- _DO THIS_: Gather every line holding the string "from".

- _DATA PROVIDED_:
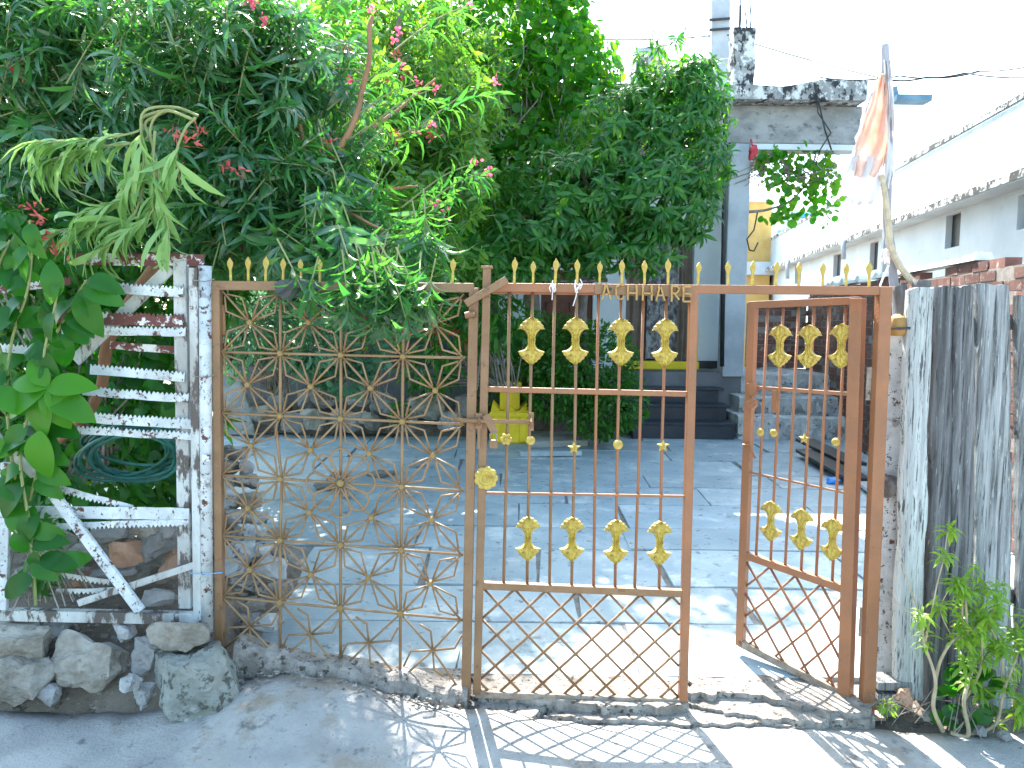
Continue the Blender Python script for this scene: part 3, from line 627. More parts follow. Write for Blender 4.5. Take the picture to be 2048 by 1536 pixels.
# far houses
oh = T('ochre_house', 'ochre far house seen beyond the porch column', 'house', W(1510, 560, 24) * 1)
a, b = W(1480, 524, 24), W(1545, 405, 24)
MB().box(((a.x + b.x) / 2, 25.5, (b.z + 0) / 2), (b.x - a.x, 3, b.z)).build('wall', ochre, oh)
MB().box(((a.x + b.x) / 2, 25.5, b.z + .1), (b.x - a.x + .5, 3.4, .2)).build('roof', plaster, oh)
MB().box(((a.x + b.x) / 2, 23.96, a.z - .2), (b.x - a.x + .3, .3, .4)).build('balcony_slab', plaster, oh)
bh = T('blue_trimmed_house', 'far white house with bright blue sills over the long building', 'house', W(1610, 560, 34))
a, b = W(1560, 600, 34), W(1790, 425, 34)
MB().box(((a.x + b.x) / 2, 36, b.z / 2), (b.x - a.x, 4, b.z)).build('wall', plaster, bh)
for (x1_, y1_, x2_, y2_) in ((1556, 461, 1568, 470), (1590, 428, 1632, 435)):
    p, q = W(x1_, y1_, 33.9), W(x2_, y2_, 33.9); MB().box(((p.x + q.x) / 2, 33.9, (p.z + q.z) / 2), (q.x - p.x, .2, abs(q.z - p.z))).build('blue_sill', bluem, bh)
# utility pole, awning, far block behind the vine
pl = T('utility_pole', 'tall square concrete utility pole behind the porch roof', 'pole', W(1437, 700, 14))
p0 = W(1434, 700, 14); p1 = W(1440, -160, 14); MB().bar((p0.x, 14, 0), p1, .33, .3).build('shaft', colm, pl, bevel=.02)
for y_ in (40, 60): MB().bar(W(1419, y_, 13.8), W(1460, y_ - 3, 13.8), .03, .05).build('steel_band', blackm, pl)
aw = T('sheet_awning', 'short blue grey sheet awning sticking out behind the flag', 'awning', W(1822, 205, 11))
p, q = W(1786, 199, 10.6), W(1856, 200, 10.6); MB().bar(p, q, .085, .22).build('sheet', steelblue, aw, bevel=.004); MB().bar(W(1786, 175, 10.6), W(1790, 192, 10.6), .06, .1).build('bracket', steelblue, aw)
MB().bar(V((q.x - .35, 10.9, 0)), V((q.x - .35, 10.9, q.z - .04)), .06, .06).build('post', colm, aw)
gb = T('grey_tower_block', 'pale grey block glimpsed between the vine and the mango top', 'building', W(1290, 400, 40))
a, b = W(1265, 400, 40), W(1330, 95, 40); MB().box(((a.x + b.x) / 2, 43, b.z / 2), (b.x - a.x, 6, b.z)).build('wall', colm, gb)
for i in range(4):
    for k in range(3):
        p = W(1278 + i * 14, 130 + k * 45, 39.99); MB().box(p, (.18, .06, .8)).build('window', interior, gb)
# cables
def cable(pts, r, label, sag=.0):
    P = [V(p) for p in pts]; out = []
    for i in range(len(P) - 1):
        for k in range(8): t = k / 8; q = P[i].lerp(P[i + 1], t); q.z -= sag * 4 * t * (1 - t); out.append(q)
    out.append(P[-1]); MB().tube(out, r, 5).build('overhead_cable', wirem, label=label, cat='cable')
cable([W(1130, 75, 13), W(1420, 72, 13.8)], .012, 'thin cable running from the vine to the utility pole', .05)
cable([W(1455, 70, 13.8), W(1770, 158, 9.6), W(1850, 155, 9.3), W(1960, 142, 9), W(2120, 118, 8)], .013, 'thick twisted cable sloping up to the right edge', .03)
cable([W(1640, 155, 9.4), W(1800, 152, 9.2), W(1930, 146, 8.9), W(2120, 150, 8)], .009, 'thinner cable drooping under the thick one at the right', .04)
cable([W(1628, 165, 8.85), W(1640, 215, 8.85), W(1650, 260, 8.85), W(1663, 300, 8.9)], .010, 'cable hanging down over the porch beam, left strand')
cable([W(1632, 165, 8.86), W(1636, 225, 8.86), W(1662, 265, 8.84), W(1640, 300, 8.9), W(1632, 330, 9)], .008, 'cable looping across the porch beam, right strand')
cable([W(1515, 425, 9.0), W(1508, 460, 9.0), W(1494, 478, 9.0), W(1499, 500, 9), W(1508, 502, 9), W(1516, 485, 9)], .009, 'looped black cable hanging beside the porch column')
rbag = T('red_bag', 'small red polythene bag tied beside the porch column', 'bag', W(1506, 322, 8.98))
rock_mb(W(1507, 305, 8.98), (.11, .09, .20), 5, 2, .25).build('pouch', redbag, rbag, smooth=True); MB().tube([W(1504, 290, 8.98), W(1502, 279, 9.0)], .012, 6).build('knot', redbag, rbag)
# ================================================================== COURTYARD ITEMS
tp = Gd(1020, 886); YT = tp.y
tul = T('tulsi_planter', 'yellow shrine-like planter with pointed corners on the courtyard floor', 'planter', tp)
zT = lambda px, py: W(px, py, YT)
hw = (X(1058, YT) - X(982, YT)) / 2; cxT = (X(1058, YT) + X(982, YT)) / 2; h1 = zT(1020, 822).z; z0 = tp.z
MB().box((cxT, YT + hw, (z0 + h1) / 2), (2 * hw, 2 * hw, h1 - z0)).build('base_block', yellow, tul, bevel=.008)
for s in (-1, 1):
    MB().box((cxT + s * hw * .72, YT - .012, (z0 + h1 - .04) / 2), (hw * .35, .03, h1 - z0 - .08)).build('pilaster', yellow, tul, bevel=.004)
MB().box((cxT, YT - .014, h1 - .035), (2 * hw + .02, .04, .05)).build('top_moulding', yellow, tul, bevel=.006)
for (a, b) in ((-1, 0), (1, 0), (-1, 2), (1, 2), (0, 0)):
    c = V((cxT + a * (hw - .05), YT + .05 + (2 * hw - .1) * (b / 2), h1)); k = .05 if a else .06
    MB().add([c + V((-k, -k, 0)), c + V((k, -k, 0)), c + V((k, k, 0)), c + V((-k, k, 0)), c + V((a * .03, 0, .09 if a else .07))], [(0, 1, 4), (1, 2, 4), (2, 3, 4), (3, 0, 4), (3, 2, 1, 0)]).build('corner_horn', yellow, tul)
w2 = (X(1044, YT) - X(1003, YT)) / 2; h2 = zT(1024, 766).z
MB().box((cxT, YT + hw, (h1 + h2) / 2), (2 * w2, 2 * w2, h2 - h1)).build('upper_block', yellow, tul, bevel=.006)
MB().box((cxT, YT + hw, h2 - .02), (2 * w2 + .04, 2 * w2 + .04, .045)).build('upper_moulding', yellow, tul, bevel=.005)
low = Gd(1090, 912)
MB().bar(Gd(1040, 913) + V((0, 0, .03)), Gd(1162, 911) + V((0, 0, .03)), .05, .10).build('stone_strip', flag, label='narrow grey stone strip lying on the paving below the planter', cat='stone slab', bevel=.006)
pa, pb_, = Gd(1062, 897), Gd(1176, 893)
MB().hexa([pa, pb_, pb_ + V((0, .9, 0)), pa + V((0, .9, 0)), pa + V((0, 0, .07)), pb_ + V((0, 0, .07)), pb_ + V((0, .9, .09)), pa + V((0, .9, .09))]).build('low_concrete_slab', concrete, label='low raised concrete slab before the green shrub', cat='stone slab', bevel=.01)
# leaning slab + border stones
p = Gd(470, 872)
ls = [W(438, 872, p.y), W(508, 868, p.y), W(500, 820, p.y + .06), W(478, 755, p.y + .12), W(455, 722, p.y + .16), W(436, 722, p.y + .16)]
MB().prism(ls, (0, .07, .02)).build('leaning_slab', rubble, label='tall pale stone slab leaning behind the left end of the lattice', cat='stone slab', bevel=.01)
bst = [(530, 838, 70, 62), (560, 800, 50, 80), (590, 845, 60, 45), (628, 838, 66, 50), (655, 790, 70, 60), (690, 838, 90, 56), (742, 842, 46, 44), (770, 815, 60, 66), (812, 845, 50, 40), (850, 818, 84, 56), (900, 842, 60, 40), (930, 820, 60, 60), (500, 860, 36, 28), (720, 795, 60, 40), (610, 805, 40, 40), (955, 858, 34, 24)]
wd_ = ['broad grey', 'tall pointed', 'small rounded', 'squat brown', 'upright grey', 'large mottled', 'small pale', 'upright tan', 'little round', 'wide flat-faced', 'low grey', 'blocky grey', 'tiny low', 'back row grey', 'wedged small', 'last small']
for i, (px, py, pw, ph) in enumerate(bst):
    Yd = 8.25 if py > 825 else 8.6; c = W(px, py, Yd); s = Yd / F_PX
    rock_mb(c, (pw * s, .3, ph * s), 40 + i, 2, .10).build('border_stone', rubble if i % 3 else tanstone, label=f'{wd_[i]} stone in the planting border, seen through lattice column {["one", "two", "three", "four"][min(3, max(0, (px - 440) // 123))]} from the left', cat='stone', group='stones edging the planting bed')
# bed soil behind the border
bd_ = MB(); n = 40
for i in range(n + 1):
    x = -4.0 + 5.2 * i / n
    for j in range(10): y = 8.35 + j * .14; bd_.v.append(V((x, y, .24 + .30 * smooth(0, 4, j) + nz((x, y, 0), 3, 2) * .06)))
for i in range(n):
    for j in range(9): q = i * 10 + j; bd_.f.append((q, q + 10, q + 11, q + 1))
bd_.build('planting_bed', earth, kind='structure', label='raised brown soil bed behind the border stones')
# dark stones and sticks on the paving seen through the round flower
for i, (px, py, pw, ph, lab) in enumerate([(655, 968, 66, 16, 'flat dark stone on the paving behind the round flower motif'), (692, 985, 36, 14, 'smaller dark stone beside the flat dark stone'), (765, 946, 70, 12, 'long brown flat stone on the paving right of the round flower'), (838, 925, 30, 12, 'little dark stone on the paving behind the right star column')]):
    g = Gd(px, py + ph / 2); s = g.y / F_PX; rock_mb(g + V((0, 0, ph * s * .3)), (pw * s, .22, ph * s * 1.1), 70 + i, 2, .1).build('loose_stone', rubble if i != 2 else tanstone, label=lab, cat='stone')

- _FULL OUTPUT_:
Continue the Blender Python script for this scene: part 3, from line 627. More parts follow. Write for Blender 4.5. Take the picture to be 2048 by 1536 pixels.
cable([W(1130, 75, 13), W(1420, 72, 13.8)], .012, 'thin cable running from the vine to the utility pole', .05)
    rock_mb(c, (pw * s, .3, ph * s), 40 + i, 2, .10).build('border_stone', rubble if i % 3 else tanstone, label=f'{wd_[i]} stone in the planting border, seen through lattice column {["one", "two", "three", "four"][min(3, max(0, (px - 440) // 123))]} from the left', cat='stone', group='stones edging the planting bed')